Copy out each line featuring the string "script" from the entries beneath.

**** Records supplied

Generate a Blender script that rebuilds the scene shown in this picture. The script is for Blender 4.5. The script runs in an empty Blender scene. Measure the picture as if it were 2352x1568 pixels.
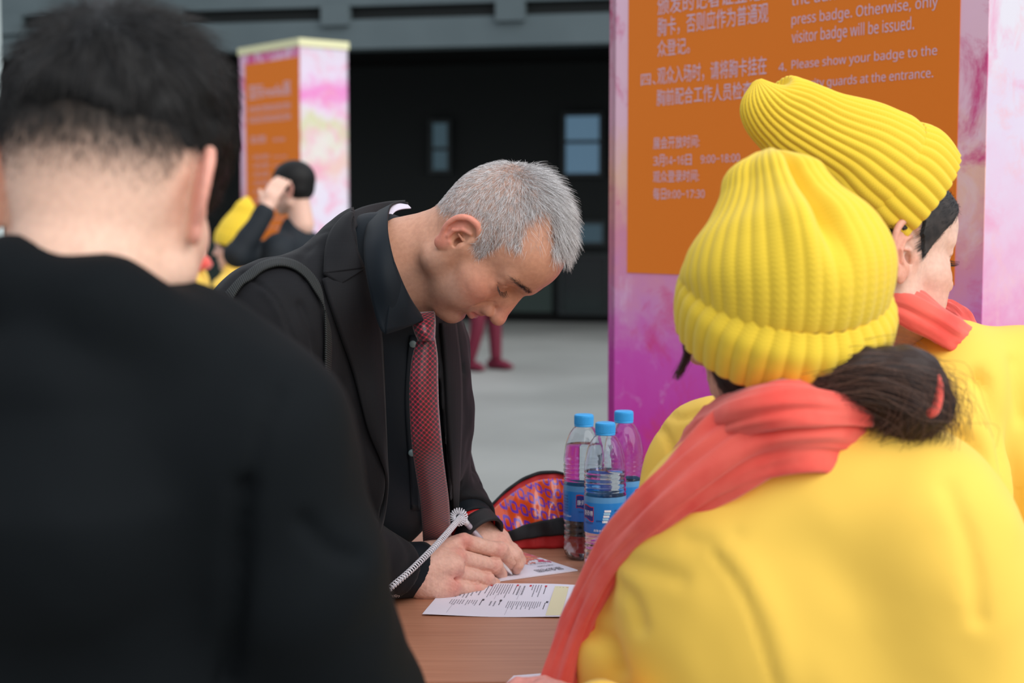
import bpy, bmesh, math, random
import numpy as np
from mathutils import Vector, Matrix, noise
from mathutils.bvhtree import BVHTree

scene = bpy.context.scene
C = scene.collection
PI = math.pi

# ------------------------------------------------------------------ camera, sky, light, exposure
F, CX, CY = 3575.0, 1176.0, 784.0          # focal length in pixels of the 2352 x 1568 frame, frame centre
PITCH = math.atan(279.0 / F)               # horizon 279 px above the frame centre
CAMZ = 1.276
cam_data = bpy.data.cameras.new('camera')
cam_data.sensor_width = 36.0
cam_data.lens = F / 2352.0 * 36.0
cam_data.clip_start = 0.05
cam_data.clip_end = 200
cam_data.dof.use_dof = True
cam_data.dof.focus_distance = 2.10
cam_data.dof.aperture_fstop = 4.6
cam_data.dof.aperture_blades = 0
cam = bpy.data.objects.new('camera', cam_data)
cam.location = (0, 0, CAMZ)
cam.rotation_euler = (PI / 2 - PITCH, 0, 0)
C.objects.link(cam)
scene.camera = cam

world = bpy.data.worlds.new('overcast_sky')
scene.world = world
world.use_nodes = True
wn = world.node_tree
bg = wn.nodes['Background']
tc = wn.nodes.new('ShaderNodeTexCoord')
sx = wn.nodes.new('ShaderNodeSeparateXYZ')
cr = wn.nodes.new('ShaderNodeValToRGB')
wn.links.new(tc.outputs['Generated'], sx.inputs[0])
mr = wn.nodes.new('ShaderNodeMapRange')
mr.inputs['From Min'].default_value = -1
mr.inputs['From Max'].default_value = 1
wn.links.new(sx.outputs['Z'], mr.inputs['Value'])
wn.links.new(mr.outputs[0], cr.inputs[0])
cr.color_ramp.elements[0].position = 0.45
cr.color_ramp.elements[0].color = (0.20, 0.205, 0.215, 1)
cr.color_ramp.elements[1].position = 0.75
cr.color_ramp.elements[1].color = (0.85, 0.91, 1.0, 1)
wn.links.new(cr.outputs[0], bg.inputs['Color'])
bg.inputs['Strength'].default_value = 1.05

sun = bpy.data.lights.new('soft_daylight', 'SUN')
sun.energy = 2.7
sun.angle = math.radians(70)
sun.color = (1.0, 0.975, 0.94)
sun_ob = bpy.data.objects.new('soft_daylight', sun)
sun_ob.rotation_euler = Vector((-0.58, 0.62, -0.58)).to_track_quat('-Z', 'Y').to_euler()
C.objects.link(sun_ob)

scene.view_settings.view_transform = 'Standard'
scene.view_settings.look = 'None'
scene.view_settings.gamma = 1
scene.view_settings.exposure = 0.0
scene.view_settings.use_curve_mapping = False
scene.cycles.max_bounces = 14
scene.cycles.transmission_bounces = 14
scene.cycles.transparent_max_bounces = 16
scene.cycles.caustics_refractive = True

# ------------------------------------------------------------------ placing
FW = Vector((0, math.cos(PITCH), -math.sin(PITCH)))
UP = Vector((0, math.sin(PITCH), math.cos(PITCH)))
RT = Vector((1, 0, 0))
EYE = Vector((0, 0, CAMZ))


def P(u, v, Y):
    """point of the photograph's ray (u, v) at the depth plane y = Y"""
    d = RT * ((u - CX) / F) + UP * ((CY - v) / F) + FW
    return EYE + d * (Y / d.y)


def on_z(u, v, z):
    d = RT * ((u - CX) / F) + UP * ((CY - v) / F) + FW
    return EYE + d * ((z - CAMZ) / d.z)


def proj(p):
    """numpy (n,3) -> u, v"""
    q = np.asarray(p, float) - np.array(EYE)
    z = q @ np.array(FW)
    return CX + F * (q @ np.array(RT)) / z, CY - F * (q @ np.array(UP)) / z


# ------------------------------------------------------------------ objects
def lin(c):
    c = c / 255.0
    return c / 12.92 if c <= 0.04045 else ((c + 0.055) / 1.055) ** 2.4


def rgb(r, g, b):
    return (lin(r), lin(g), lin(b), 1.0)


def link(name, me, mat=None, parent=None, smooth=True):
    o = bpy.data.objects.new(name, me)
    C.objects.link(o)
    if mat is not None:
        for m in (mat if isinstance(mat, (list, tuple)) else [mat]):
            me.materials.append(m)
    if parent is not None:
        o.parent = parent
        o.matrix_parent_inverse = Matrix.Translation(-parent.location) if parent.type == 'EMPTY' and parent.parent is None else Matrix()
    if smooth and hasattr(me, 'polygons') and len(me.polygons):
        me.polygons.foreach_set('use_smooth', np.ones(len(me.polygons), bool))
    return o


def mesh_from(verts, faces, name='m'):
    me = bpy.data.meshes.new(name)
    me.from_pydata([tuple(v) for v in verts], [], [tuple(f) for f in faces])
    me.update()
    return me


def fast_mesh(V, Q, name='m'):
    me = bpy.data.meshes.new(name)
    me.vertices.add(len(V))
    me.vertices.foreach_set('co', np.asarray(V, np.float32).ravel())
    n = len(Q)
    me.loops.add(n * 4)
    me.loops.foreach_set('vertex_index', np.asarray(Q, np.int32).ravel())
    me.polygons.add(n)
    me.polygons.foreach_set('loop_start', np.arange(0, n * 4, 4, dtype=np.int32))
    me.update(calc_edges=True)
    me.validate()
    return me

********
**** Records supplied

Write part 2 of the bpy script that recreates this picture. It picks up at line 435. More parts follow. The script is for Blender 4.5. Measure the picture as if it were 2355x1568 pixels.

********
**** Records supplied

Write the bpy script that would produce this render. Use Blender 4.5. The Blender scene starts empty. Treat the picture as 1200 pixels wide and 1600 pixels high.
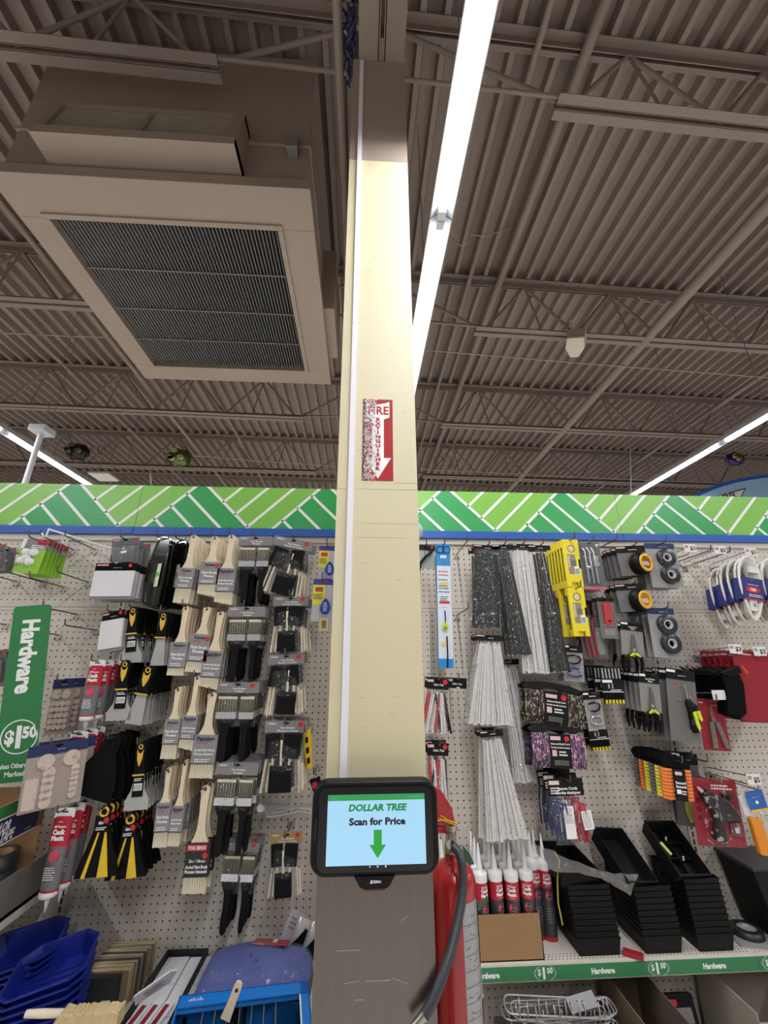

********

● Expected answer:
Generate a Blender script that rebuilds the scene shown in this picture. The script is for Blender 4.5. The script runs in an empty Blender scene. Measure the picture as if it were 2352x1568 pixels.
Write part 2 of the bpy script that recreates this picture. It picks up at line 435. More parts follow. The script is for Blender 4.5. Measure the picture as if it were 2355x1568 pixels.
Write the bpy script that would produce this render. Use Blender 4.5. The Blender scene starts empty. Treat the picture as 1200 pixels wide and 1600 pixels high.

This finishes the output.